__GOAL__:
Under this task are some entries; return every one of them exactly.

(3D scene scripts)
____________

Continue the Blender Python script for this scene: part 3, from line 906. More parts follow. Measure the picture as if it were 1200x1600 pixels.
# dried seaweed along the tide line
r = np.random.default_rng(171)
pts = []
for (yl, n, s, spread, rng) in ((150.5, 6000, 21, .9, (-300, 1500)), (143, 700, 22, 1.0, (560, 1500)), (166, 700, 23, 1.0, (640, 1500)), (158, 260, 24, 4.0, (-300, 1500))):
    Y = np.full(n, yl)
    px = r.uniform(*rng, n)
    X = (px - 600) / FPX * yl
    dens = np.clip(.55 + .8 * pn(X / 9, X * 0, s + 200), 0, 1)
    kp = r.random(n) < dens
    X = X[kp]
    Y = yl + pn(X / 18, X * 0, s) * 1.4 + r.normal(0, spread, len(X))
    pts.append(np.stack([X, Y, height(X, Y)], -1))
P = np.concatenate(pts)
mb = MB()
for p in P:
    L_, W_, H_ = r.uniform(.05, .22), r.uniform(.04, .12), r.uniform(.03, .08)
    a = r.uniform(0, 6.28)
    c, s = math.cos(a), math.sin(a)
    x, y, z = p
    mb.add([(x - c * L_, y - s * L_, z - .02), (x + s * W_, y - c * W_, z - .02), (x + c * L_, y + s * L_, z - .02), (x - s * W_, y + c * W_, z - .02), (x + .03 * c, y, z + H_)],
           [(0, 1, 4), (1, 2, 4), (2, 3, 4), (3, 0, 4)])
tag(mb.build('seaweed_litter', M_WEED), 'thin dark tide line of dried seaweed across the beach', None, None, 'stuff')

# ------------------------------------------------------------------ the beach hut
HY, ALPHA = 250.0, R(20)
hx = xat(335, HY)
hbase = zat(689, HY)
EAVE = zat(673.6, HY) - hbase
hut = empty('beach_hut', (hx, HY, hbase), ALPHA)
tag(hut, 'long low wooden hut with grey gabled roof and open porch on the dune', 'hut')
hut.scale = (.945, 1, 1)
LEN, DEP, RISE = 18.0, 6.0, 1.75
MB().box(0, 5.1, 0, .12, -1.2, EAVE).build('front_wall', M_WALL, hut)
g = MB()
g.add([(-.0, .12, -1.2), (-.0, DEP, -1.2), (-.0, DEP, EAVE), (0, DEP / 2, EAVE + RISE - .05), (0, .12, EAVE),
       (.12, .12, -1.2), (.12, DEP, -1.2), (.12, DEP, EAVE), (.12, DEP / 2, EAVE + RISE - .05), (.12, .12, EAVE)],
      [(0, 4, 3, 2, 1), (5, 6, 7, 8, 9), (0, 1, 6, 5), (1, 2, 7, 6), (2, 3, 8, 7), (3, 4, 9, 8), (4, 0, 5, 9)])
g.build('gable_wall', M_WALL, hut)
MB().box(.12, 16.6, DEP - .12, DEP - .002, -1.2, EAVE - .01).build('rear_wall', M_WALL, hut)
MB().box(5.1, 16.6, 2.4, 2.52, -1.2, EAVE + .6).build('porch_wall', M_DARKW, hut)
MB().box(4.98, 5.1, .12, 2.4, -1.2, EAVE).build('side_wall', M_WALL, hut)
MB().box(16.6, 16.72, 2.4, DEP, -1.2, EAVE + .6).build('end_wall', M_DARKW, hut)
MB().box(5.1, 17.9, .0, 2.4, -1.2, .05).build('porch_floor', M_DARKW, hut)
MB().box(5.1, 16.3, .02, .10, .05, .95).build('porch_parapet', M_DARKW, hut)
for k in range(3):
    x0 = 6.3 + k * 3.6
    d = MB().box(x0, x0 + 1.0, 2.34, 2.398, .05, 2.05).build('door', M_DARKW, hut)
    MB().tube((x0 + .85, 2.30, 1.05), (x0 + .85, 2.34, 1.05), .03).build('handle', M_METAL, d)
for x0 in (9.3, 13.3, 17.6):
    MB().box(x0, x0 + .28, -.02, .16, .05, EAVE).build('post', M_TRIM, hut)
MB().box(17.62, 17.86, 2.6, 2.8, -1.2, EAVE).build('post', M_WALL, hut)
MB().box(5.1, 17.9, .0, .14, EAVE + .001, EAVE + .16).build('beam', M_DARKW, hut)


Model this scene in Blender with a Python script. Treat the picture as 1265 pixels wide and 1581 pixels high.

____________

__RESPONSE__:
Continue the Blender Python script for this scene: part 3, from line 906. More parts follow. Measure the picture as if it were 1200x1600 pixels.
# dried seaweed along the tide line
r = np.random.default_rng(171)
pts = []
for (yl, n, s, spread, rng) in ((150.5, 6000, 21, .9, (-300, 1500)), (143, 700, 22, 1.0, (560, 1500)), (166, 700, 23, 1.0, (640, 1500)), (158, 260, 24, 4.0, (-300, 1500))):
    Y = np.full(n, yl)
    px = r.uniform(*rng, n)
    X = (px - 600) / FPX * yl
    dens = np.clip(.55 + .8 * pn(X / 9, X * 0, s + 200), 0, 1)
    kp = r.random(n) < dens
    X = X[kp]
    Y = yl + pn(X / 18, X * 0, s) * 1.4 + r.normal(0, spread, len(X))
    pts.append(np.stack([X, Y, height(X, Y)], -1))
P = np.concatenate(pts)
mb = MB()
for p in P:
    L_, W_, H_ = r.uniform(.05, .22), r.uniform(.04, .12), r.uniform(.03, .08)
    a = r.uniform(0, 6.28)
    c, s = math.cos(a), math.sin(a)
    x, y, z = p
    mb.add([(x - c * L_, y - s * L_, z - .02), (x + s * W_, y - c * W_, z - .02), (x + c * L_, y + s * L_, z - .02), (x - s * W_, y + c * W_, z - .02), (x + .03 * c, y, z + H_)],
           [(0, 1, 4), (1, 2, 4), (2, 3, 4), (3, 0, 4)])
tag(mb.build('seaweed_litter', M_WEED), 'thin dark tide line of dried seaweed across the beach', None, None, 'stuff')

# ------------------------------------------------------------------ the beach hut
HY, ALPHA = 250.0, R(20)
hx = xat(335, HY)
hbase = zat(689, HY)
EAVE = zat(673.6, HY) - hbase
hut = empty('beach_hut', (hx, HY, hbase), ALPHA)
tag(hut, 'long low wooden hut with grey gabled roof and open porch on the dune', 'hut')
hut.scale = (.945, 1, 1)
LEN, DEP, RISE = 18.0, 6.0, 1.75
MB().box(0, 5.1, 0, .12, -1.2, EAVE).build('front_wall', M_WALL, hut)
g = MB()
g.add([(-.0, .12, -1.2), (-.0, DEP, -1.2), (-.0, DEP, EAVE), (0, DEP / 2, EAVE + RISE - .05), (0, .12, EAVE),
       (.12, .12, -1.2), (.12, DEP, -1.2), (.12, DEP, EAVE), (.12, DEP / 2, EAVE + RISE - .05), (.12, .12, EAVE)],
      [(0, 4, 3, 2, 1), (5, 6, 7, 8, 9), (0, 1, 6, 5), (1, 2, 7, 6), (2, 3, 8, 7), (3, 4, 9, 8), (4, 0, 5, 9)])
g.build('gable_wall', M_WALL, hut)
MB().box(.12, 16.6, DEP - .12, DEP - .002, -1.2, EAVE - .01).build('rear_wall', M_WALL, hut)
MB().box(5.1, 16.6, 2.4, 2.52, -1.2, EAVE + .6).build('porch_wall', M_DARKW, hut)
MB().box(4.98, 5.1, .12, 2.4, -1.2, EAVE).build('side_wall', M_WALL, hut)
MB().box(16.6, 16.72, 2.4, DEP, -1.2, EAVE + .6).build('end_wall', M_DARKW, hut)
MB().box(5.1, 17.9, .0, 2.4, -1.2, .05).build('porch_floor', M_DARKW, hut)
MB().box(5.1, 16.3, .02, .10, .05, .95).build('porch_parapet', M_DARKW, hut)
for k in range(3):
    x0 = 6.3 + k * 3.6
    d = MB().box(x0, x0 + 1.0, 2.34, 2.398, .05, 2.05).build('door', M_DARKW, hut)
    MB().tube((x0 + .85, 2.30, 1.05), (x0 + .85, 2.34, 1.05), .03).build('handle', M_METAL, d)
for x0 in (9.3, 13.3, 17.6):
    MB().box(x0, x0 + .28, -.02, .16, .05, EAVE).build('post', M_TRIM, hut)
MB().box(17.62, 17.86, 2.6, 2.8, -1.2, EAVE).build('post', M_WALL, hut)
MB().box(5.1, 17.9, .0, .14, EAVE + .001, EAVE + .16).build('beam', M_DARKW, hut)


Model this scene in Blender with a Python script. Treat the picture as 1265 pixels wide and 1581 pixels high.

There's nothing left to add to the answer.